FX Glossary (O To Z)

Our three part tour of FX trading terminology now concludes with the letters O through to Z.

FX Trading Glossary (O To Z)

Offer Rate – The rate at which you can buy a currency from a market maker or dealer.

OCO Order (One Cancels The Other) – A distinct type of FX order where as soon as one order position is opened, the other is automatically cancelled.

Opened Position – A trade that is currently live in the market. An open position can be neutral, or have an unrealized profit or loss. That profit or loss will only be realized when the trader closes the position.

Over The Counter – Abbreviated as OTC, Over The Counter transactions refer to those that are not executed within an exchange.

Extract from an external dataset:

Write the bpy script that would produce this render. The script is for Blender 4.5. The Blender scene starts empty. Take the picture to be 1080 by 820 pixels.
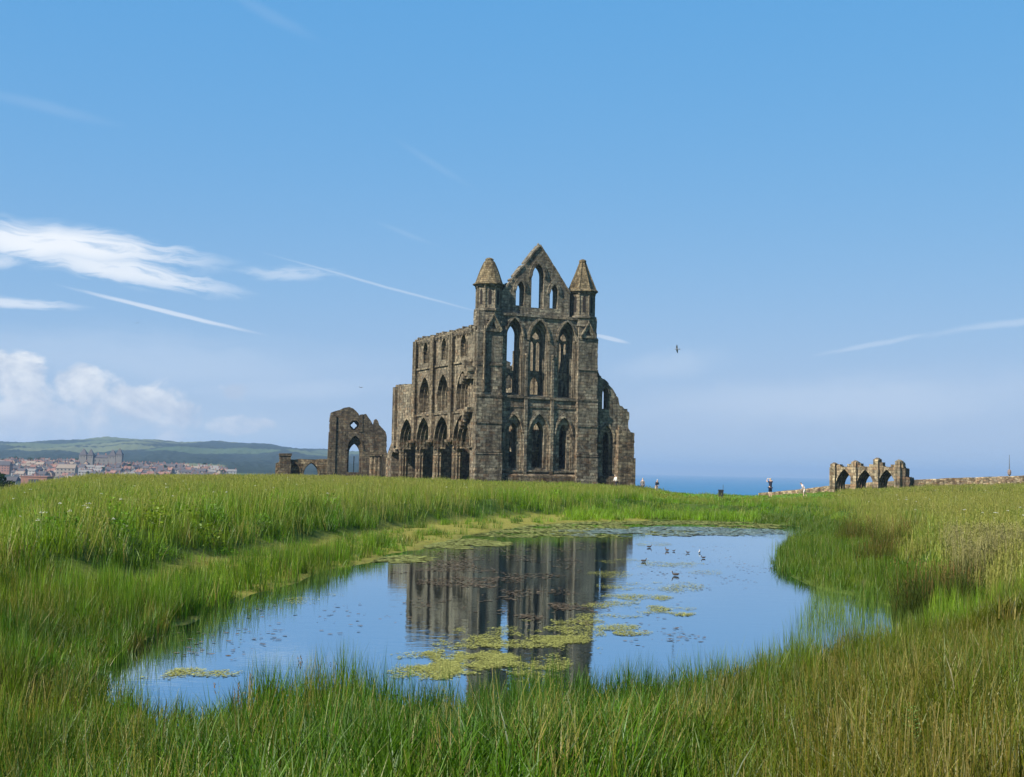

Overnight Position – Many FX traders will refuse to keep positions open beyond the existing trading session. In the event they do, this is known as an overnight position which remains open when the trader logs on the following morning.

Pip – The smallest unit of movement within the FX market.

Profit & Loss (P/L) Account – An aggregation of all FX trading activity conducted by a trader over a period that will show a net profit or loss.

Position – Refers to an open trade of any direction. Positions will either tend to be long (when FX traders wish the price to rise), or short (when they wish the price to fall).

Rally – A price surge in the opposite direction to recent activity.

Range – The price range in a session relates to the difference between the high and the low. Ranges can be specified for many different periods – days, hours, minutes or even years.

Retracement – A brief period of reversed price direction to the prevailing FX trend. Even when the price is trending keenly in one direction, FX markets never move in a straight, inclined line. Rather, the trend is broken by periods of price retracement. Technical analysis can help determine when retracements are just part of an overall and intact trend.

Reversals – A change in the direction of the price.

Resistance – A vital technical analysis concept referring to a region that price action struggles to penetrate. Resistance areas are important to FX traders because they often represent price reversal points.

Risk Control – The technique through which FX traders maximize the use of their capital by trading in positions that offer a good risk/reward return.

Slippage – The difference in the price quoted by an FX broker and the price that the transaction is actually executed at.

Stop Loss – A crucial trading technique used to minimize FX trading losses and protect equity.

Scalper – A type of short term FX trader who looks to gain small profits within highly focused time frames.

Support – Support levels are regions that price historically has not fallen below. Support price areas are extremely important as they often represent potential turning points in price (upwards).

Short – A short position is taken when a trader believes the currency pair will fall in value. When shorting, we sell the currency pair first, and then buy it back at a later date (hopefully when the price has dropped).

Technical Analysis – A form of market analysis which amalgamates various currency trading information into chart form.

Trend – The general direction of movement that price action is taking. This can be an uptrend (upwards movement) or a downtrend (downwards price movement).

Whipsaw – Choppy and uncertain price movement which jerks up in one moment or candlestick, and down the next.